Layer-by-Layer Dielectric Breakdown of Hexagonal Boron Nitride

TL;DR

This study systematically investigates the dielectric breakdown of hexagonal boron nitride (BN), revealing layer-by-layer failure mechanisms and defect formation, which differ from traditional amorphous oxides, using conductive atomic force microscopy.

Contribution

It provides the first detailed analysis of BN's dielectric breakdown behavior, demonstrating layer-specific failure and defect anisotropy in layered 2D materials.

Findings

BN has a dielectric strength of ~12 MV/cm, comparable to SiO2.

BN fractures into triangular fragments upon breakdown.

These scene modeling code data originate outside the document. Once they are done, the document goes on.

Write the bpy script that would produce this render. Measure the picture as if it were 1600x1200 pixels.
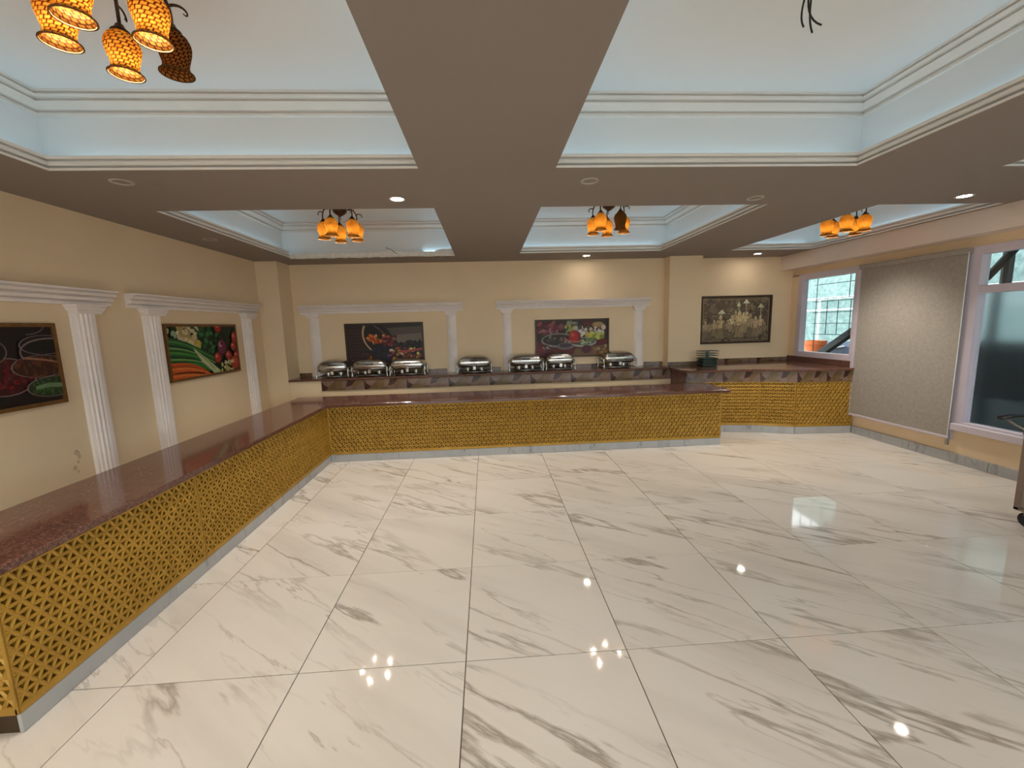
import bpy, math, random
from mathutils import Vector, Matrix
random.seed(7)
for o in list(bpy.data.objects): bpy.data.objects.remove(o)
scene = bpy.context.scene
C = scene.collection
PI = math.pi

# ------------------------------------------------------------------ camera
cam_d = bpy.data.cameras.new('camera'); cam = bpy.data.objects.new('camera', cam_d); C.objects.link(cam)
F_PX, YAW, PITCH, ROLL = 648.07, 0.0577, -0.1399, -0.0278
cam_d.sensor_width = 36.0; cam_d.lens = F_PX/1600*36.0; cam_d.clip_start = 0.02
fw = Vector((math.sin(YAW)*math.cos(PITCH), math.cos(YAW)*math.cos(PITCH), math.sin(PITCH)))
rt = Vector((math.cos(YAW), -math.sin(YAW), 0)); up = rt.cross(fw)
r2 = rt*math.cos(ROLL)+up*math.sin(ROLL); u2 = up*math.cos(ROLL)-rt*math.sin(ROLL)
cam.matrix_world = Matrix(((r2.x,u2.x,-fw.x,0),(r2.y,u2.y,-fw.y,0),(r2.z,u2.z,-fw.z,1.62),(0,0,0,1)))
scene.camera = cam
# ------------------------------------------------------------------ sky and exposure
w = bpy.data.worlds.new('overcast'); scene.world = w; w.use_nodes = True
bg = w.node_tree.nodes['Background']; bg.inputs[0].default_value = (0.90,0.96,1.0,1); bg.inputs[1].default_value = 4.2
vs = scene.view_settings; vs.view_transform = 'Standard'; vs.look = 'None'; vs.gamma = 1; vs.exposure = 0.18
vs.use_curve_mapping = False
E_LED, E_DOWN, E_FILL, E_BULB = 3.6, 75.0, 220.0, 1500.0      # cove strips, small downlights, added unseen fill downlights of the rear half, lamp bulbs

# ------------------------------------------------------------------ colours and materials
def s2l(c): return tuple(((x/255)/12.92 if x/255 <= 0.04045 else ((x/255+0.055)/1.055)**2.4) for x in c)
M = {}
def new_mat(name):
    m = bpy.data.materials.new(name); m.use_nodes = True; M[name] = m
    return m, m.node_tree.nodes, m.node_tree.links, m.node_tree.nodes['Principled BSDF']
def nd(N, t, **kw):
    n = N.new(t)
    for k, v in kw.items():
        if k.startswith('i_'): n.inputs[k[2:].replace('_',' ')].default_value = v
        else: setattr(n, k, v)
    return n
def ramp(N, L, src, stops):
    r = N.new('ShaderNodeValToRGB'); e = r.color_ramp.elements
    while len(e) < len(stops): e.new(0.5)
    for el, (p, c) in zip(e, stops): el.position = p; el.color = (*c, 1) if len(c) == 3 else c
    L.new(src, r.inputs[0]); return r.outputs[0]
def mixc(N, L, fac, a, b):
    m = N.new('ShaderNodeMix'); m.data_type = 'RGBA'
    for v, i in ((fac,0),(a,6),(b,7)):
        if hasattr(v, 'is_linked'): L.new(v, m.inputs[i])
        else: m.inputs[i].default_value = v if i == 0 else (*v, 1)
    return m.outputs[2]
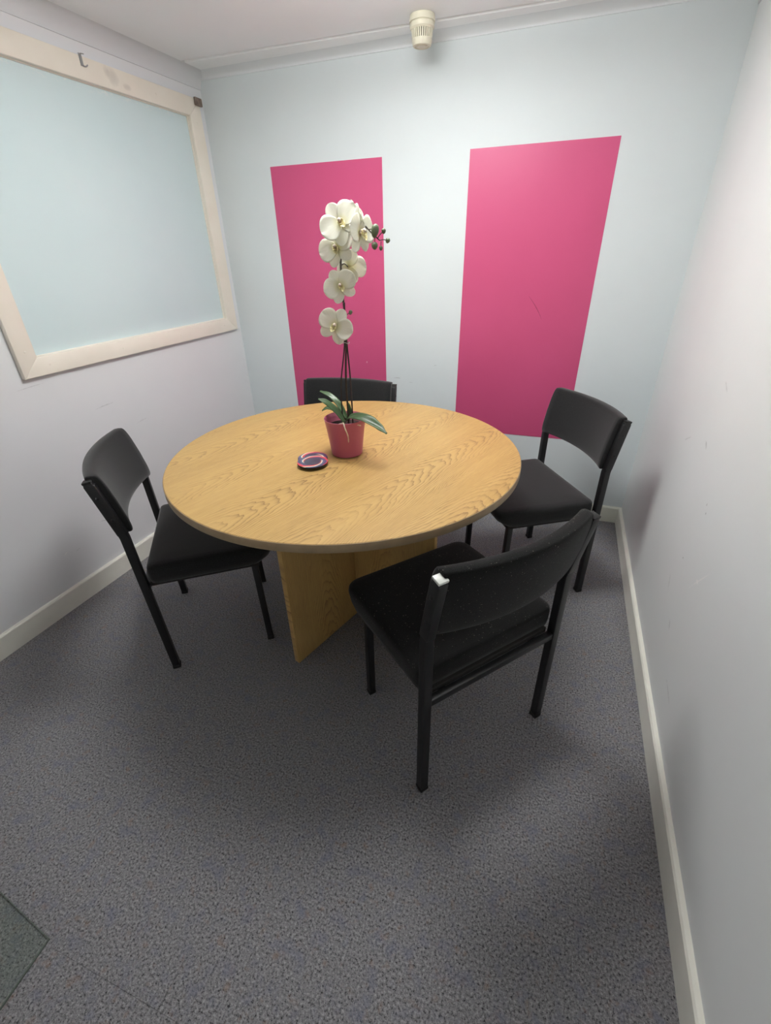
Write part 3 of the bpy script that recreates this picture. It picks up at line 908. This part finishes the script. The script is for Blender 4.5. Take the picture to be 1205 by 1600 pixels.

Breakdown can be halted mid-process, leaving electrically inactive BN layers.

Abstract

Hexagonal boron nitride (BN) is widely used as a substrate and gate insulator for two-dimensional (2D) electronic devices. The studies on insulating properties and electrical reliability of BN itself, however, are quite limited. Here, we report a systematic investigation of the dielectric breakdown characteristics of BN using conductive atomic force microscopy. The electric field strength was found to be ~12 MV/cm, which is comparable to that of conventional SiO2 oxides because of the covalent bonding nature of BN. After the hard dielectric breakdown, the BN fractured like a flower into equilateral triangle fragments. However, when the applied voltage was terminated precisely in the middle of the dielectric breakdown, the formation of a hole that did not penetrate to the bottom metal electrode was clearly observed. Subsequent I-V measurements of the hole indicated that the BN layer remaining in the hole was still electrically inactive. Based on these observations, layer-by-layer breakdown was confirmed for BN with regard to both physical fracture and electrical breakdown. Moreover, statistical analysis of the breakdown voltages using a Weibull plot suggested the anisotropic formation of defects. These results are unique to layered materials and unlike the behavior observed for conventional 3D amorphous oxides.